Red y nuevos paradigmas

Héctor Abad Faciolince
02 de junio de 2019 - 05:00 a. m.

Algo que hace muy fascinante a la pareja de don Quijote y Sancho es el contraste entre la cultura libresca del primero (a quien el exceso de lecturas se le han comido el seso) y la cultura analfabeta, pero riquísima en oralidad (dichos y refranes, sabiduría popular), de Sancho Panza. Ese contraste de formas mentales, la que está determinada por la escritura y la lectura (en don Quijote), y la que se nutre del mundo oral (en Sancho), hace que el diálogo entre ambos esté cargado de sutilezas, de incomprensiones y, sobre todo, de humor.

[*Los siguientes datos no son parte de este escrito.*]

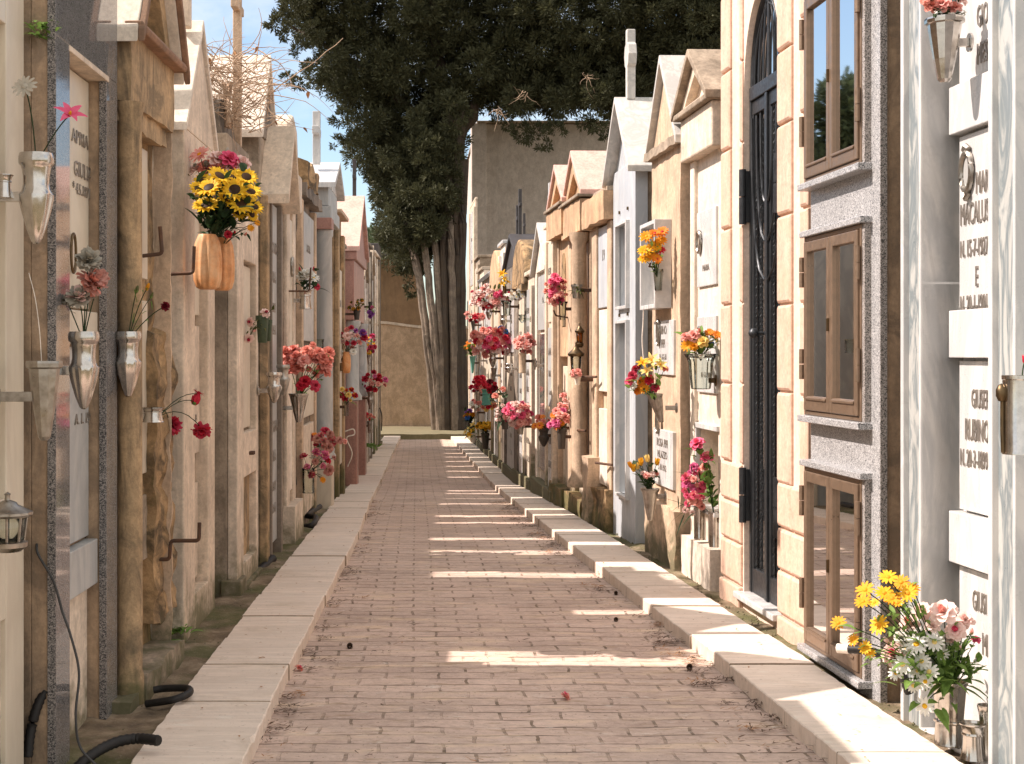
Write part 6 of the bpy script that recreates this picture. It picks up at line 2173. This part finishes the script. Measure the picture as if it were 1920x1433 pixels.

Muchos estudiosos han analizado los cambios que se verifican en la forma mental de las personas con el paso de la pura oralidad a la cultura escrita, de la escritura a la imprenta, y del universo de Gutenberg a nuestros tiempos, los de los medios digitales. La transición a la era digital conlleva una revolución en las comunicaciones e incluso en la manera de ser de las personas y de la humanidad como conjunto. Su llegada implica, también, una crisis de los medios de comunicación tradicionales (los que nacieron como impresos) y un nuevo paradigma en el concepto de libertad de expresión.

Con la aparición de la Red el paradigma de la libertad de expresión y de opinión tiende a modificarse. Nada le impide, por ejemplo, a Daniel Coronell, que abra un blog con su nombre y que cada domingo cuelgue allí un artículo de opinión, con distintos links (como siempre lo hacía), y que invite a sus lectores a leerlos y discutirlos por las redes sociales. El mismo hecho de que él ya no sea un periodista anónimo, sino alguien que se ganó un prestigio muy merecido en la era anterior (la impresa y televisiva), le permitiría hacer con ventaja esa transición. El opositor más valiente de Uribe tiene más de un millón de seguidores en Twitter.

En un sentido amplio, entonces, la valoración de la libertad de expresión existente en un país puede medirse según si el Estado permite o no el acceso libre a la Red, y si controla o no la publicación de opiniones en páginas personales o colectivas. Y sin embargo, incluso en el caso de Daniel Coronell, y en este momento de tránsito entre lo impreso y lo digital, uno tiene la impresión de que cerrarle un espacio de opinión en una publicación con millones de lectores es privarlo también de un espacio de libertad. La página web de un portal con prestigio (verbigracia la de una revista como Semana o un diario como The New York Times) funciona todavía como un gran megáfono que hace que la voz de sus colaboradores llegue a más lectores. Naturalmente no sería lo mismo que la investigación de Nick Casey sobre las circulares del Ejército colombiano hubiera sido publicada en su página web personal y no en uno de los periódicos más respetados del mundo.

Si el mundo de las redes sociales es un espacio de libertad, pero también de ofensas, falsedades, calumnias, ruido, narcisismo y competencia por quién llama más la atención, vemos entonces que tal vez ese mundo presenta solo un simulacro de libertad. Hay libertad ahí, sin duda, pero hay tanta y tantos pueden gritar, que allí las opiniones y las noticias se disuelven en un griterío que nos vuelve escépticos a todo porque ese cúmulo de alaridos y susurros son imposibles de verificar.

Y hay un problema más, y es que los medios tradicionales, mediante honorarios o sueldos, permiten que sus periodistas puedan dedicar más tiempo a investigar, a hacer comprobaciones y a escribir. De ahí que el mundo aparentemente muy libre (anarquista o populista) de la Red, al afectar a los medios tradicionales (que empiezan a perder lectores y dinero), y al inducir a los lectores a negarse a pagar por los contenidos, provoca una crisis que, paradójicamente, termina por lesionar la libertad de expresión. Lo más grave es que los medios impresos tradicionales sean comprados por inversionistas que ya no están interesados en la verdad, y ni siquiera en el prestigio del medio, sino que pagan las pérdidas con tal de tener un garrote y una lengua para golpear o para lamberle al poder.